KH: Which nations or areas are particularly vulnerable to natural disasters due to climate change? Are you receiving a lot of assistance from experts all over the globe?
CF: The 2007 report of the IPCC reached two very important conclusions about vulnerability to climate change. The first is that some regions are especially vulnerable. This includes regions where people are generally poor (especially Africa and Asia), and regions where the impacts of the climate changes will be profound (especially small, low-lying islands susceptible to sea-level rise and arctic regions susceptible to the large amount of warming they are projected to experience).
The second important conclusion is that there are vulnerable people, activities, and locations in every region. Often, these are the people who are vulnerable to other stresses - the elderly, the very young, the poor, and those with illnesses.
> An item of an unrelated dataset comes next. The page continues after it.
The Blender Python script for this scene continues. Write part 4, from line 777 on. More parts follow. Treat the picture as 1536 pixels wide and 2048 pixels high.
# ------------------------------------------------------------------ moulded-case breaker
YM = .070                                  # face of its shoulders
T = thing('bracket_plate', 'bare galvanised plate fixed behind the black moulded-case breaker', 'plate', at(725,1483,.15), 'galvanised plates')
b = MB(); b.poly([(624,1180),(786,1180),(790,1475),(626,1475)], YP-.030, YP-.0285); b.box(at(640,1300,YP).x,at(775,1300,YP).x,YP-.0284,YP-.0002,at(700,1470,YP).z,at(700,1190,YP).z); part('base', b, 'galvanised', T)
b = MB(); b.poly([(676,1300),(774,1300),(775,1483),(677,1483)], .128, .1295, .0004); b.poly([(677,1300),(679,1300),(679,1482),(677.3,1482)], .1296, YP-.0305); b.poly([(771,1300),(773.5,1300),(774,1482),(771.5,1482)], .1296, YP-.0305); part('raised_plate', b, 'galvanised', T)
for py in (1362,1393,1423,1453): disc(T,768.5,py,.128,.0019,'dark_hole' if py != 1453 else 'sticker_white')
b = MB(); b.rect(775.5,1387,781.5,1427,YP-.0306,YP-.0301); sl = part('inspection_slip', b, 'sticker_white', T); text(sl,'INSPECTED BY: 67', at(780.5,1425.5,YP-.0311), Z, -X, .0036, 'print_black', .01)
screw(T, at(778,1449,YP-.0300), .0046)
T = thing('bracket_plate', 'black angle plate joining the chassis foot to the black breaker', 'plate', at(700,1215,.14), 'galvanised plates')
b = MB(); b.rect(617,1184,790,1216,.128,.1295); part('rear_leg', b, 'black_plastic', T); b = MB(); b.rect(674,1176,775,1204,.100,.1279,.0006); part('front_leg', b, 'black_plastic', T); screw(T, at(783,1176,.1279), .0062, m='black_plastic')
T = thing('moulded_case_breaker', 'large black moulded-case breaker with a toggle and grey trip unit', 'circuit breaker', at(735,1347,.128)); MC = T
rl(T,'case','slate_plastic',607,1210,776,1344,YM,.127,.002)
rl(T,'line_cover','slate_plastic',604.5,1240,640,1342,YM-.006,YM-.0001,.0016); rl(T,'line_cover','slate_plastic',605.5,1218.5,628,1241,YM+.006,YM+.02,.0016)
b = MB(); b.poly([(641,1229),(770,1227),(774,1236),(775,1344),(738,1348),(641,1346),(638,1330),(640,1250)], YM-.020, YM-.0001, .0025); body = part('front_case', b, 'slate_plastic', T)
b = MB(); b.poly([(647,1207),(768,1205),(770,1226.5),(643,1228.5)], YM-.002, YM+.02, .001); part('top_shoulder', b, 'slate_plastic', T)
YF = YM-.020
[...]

The vulnerable activities vary from place to place. In some places, the vulnerable activities may involve agriculture or fisheries. In others, they may involve winter recreation. In still others, the vulnerable activities may be those most susceptible to wildfire. Vulnerable locations in a region may be those in places susceptible to drought, flooding, or heatwaves, or they may be those who live in the path of coastal storms.
The IPCC is a magnificent effort, involving input from essentially all of the world`s governments, plus the mostly volunteer efforts of thousands of leading scientists. I am not aware of another scientific issue where the world`s scientific community has been so dedicated to providing decision makers with the best available scientific information.
KH: Any final comments?
CF: Climate change is one of the most challenging, multidimensional, and important issues humanity has faced. Dealing effectively with the challenge of climate change will require the dedication, leadership, and creativity of all sectors of society - scientists, governments, the private sector, and individuals. In many ways, the world community is still in the early stages of dealing with climate change. Success will require both solid commitment and broad engagement. Personally, I think we can successfully avoid the most dire impacts of climate change, if we work together.